業界が違う者同士の集まりなので、会議中は互いに馴染みのない言葉が飛び交う。時々、「それってどういう意味?」と聞かないとついていけないほどだ。それでもなんとか和やかに会議を進めることができている。わからないことは素直に質問し、困っていることは助け合う。当たり前に聞こえるかもしれないが、テレビ業界とネット業界の間ではこれが意外に難しい。

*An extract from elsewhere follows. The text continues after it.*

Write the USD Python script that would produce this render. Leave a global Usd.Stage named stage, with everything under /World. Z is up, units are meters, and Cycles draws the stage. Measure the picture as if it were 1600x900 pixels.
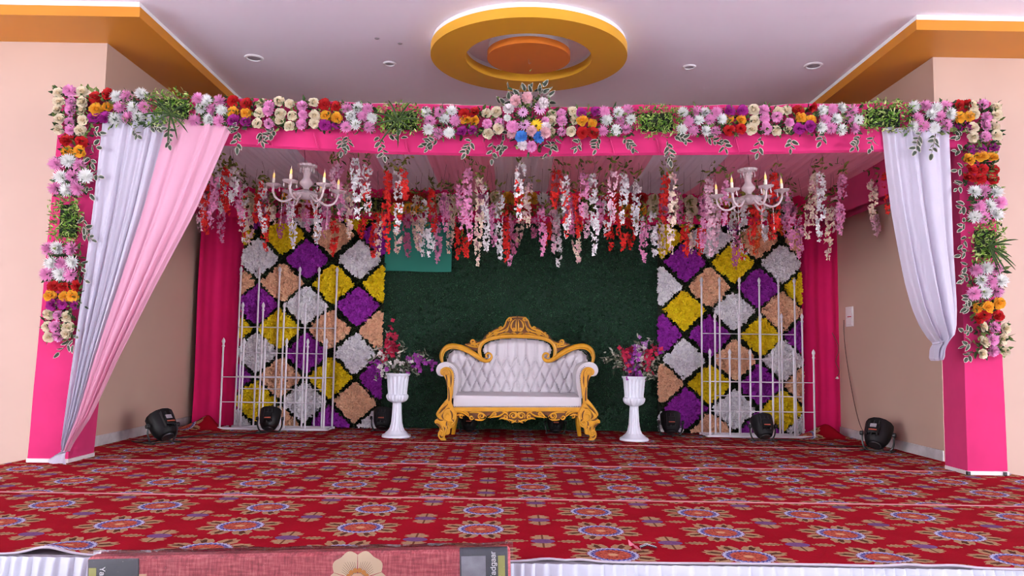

『東京EXTRA』の根底には、筆者自身が抱えるテレビメディアの未来についての悩みがある。以前、仲間のプロデューサーが某大手ネット企業と打ち合わせした後、憤慨して会社に戻ってきた。番組とサイトのコラボでの相互PRの提案だったのだが、「あいつら勝手なことばかり言ってくる!」「全然テレビのことわかってない!」というのだ。
筆者はそのプロデューサーにこう言った。
「相手の側もこっちと同じこと言っているんじゃないか?」
50年以上続いているテレビ業界は毎日毎日映像コンテンツを制作することでノウハウを蓄積してきた。ただ、同じテレビ業界内だけでの競争だけしかしてこなかったため、他メディア・他業種との共同作業に慣れてない。さらに、一部のテレビ業界の人間は「上から目線」で他業種の人へ発言をしてしまう。